Mas a questão tem interesse mais amplo não só para as escolas como para os escritórios. Pagamento relacionado ao desempenho não difere muito de subornar um filho por bons resultados nas provas: nós subornamos os executivos que maximizam o valor para os acionistas da mesma forma que pagamos as crianças por notas A. E se o sistema não funciona para as crianças, qual é a chance de que funcione no caso dos executivos, mais velhos e mais complicados?

Depois de caçar material por algum tempo, descobri uma pesquisa que decide a questão. Um estudo da Universidade de Birmingham compilou os resultados de milhares de outros estudos, comparando dados sobre um milhão de crianças de famílias pobres. A conclusão foi a de que subornar as crianças para que se saiam bem na escola de fato funciona - mas só se for feito do jeito certo. O estudo constatou que pagar para que um aluno obtenha as notas mais altas em um exame era inútil, porque os estudantes em geral não fazem ideia de como atingir esse resultado. Em lugar disso, o suborno funcionava quando aplicado a coisas pequenas e especificas, como chegar na hora à escola, ler um livro ou fazer a lição de casa.

Em outras palavras, os subornos funcionavam quando não estavam relacionados a realizações, mas ao esforço. Isso bate com a visão da maioria dos pais e professores, segundo a qual recompensar o esforço incentiva uma criança a tentar com mais afinco, enquanto recompensar o desempenho faz com que ela sinta que não há sentido em tentar.

Ou seja, a mãe do aeroporto estava errada. Não era o relógio que levava o filho dela a tirar as notas mais altas. E ela pode ter problemas no ano que vem se o garoto tirar 34 em um exame cuja nota máxima seja 35.

O estudo também sugere que a forma pela qual pagamos bonificações aos executivos é incorreta. Não faz sentido pagar os presidentes de empresas pelos objetivos financeiros atingidos, porque atingi-los é mais complicado do que tirar A em um exame, dado o número de incógnitas.
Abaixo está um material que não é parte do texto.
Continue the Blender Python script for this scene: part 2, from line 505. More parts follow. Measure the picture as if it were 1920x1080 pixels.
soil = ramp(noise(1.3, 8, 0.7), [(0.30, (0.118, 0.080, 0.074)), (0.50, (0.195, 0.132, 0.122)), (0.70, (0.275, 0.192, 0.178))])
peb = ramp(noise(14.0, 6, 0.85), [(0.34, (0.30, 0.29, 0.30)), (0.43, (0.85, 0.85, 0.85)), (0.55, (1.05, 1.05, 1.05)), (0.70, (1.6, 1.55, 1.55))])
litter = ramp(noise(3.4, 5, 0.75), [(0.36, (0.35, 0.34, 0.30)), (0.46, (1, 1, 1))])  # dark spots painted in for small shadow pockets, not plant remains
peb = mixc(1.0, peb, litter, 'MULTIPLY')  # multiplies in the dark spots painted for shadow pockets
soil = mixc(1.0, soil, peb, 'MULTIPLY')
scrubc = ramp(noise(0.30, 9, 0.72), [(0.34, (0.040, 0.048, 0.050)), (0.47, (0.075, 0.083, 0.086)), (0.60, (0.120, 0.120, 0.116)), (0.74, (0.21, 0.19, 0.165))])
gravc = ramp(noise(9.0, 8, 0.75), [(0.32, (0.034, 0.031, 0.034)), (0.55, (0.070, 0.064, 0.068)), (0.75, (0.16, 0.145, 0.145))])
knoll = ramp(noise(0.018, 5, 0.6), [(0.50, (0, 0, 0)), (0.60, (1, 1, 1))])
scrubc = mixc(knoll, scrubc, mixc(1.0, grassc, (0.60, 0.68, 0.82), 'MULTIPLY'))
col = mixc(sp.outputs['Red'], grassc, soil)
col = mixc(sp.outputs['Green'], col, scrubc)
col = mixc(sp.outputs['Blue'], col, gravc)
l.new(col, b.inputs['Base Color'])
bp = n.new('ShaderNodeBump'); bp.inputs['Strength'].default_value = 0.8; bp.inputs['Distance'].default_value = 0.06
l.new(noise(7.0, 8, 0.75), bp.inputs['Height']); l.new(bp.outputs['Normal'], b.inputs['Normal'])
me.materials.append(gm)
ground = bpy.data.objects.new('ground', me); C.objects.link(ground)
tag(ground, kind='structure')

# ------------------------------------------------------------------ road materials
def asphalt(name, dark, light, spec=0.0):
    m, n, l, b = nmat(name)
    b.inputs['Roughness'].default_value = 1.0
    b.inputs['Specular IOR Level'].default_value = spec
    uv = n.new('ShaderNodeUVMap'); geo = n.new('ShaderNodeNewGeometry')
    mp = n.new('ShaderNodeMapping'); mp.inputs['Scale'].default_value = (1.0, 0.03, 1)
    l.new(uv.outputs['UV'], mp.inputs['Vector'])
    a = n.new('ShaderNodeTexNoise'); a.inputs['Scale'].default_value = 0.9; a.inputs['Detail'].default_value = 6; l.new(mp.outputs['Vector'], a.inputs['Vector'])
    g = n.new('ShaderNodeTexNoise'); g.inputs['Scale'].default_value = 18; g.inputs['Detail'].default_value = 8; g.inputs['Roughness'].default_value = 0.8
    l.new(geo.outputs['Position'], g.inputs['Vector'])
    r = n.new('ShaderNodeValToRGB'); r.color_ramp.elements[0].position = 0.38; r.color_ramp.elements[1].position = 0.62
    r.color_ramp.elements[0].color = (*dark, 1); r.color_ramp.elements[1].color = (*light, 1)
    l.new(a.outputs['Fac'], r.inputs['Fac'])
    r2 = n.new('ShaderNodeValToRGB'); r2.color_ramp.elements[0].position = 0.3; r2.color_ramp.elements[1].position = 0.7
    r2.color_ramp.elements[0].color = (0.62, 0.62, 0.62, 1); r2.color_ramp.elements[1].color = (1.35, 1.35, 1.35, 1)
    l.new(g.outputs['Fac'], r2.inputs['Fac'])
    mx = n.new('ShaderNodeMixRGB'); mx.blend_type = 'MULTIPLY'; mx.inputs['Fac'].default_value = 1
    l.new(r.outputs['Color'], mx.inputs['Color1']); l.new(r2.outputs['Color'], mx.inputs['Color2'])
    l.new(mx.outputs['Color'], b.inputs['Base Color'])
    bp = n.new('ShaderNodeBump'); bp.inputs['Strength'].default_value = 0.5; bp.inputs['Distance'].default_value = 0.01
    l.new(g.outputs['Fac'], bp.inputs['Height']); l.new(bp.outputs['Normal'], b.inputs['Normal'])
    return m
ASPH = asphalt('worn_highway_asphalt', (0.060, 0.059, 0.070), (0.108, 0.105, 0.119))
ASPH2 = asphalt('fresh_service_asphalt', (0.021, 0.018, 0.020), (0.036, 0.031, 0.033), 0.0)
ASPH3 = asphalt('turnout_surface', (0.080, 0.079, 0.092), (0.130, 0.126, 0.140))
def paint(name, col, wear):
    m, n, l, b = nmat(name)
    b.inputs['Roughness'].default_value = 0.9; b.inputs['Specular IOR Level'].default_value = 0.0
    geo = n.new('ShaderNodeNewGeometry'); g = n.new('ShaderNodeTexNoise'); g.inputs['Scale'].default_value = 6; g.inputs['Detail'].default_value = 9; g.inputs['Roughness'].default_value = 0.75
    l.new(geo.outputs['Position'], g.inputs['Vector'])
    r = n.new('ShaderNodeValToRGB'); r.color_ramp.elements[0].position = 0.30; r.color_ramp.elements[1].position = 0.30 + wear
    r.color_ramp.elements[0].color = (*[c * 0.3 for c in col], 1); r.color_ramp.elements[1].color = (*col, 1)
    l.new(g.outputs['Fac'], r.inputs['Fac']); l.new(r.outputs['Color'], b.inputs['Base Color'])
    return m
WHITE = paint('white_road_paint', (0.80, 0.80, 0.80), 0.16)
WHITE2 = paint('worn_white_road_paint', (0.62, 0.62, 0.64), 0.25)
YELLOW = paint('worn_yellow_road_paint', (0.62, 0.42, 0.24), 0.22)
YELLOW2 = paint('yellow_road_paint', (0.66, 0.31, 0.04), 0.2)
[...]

Um recente artigo na revista "Inc", voltada aos empreendedores dos Estados Unidos, argumenta que a nova sabedoria da sala de aula deve ser estendida ao mercado de trabalho, e que elogios e bonificações devem ser distribuídos apenas com base no esforço. Os chefes não deveriam dizer "relatório brilhante, você é ótimo", mas sim "ótimo trabalho, posso ver que você dedicou muito tempo a isso".

Essa abordagem pode funcionar com funcionários de escalões muito baixos. Mas os funcionários com postos mais elevados na hierarquia nada têm em comum com crianças carentes. Recompensar executivos porque trabalham até tarde ou leem o material de instrução não parece muito correto, especialmente se levarmos em conta as dimensões de seus salários básicos.

E nas empresas, ao contrário dos jardins de infância, os resultados importam muito. Se eu tivesse ações de uma organização cujo preço está despencando, não seria conforto nenhum para mim saber que o presidente-executivo recebeu uma bonificação generosa porque está se esforçando muito.

A moral da história é exatamente o que eu suspeitava há muito tempo: executivos de primeiro escalão não precisam de incentivo algum. Qualquer pessoa com o pique necessário para chegar ao conselho de uma companhia já estará dotado de uma vontade superdimensionada de subir, e isso é muito mais forte que uma fábrica inteira de relógios Gucci.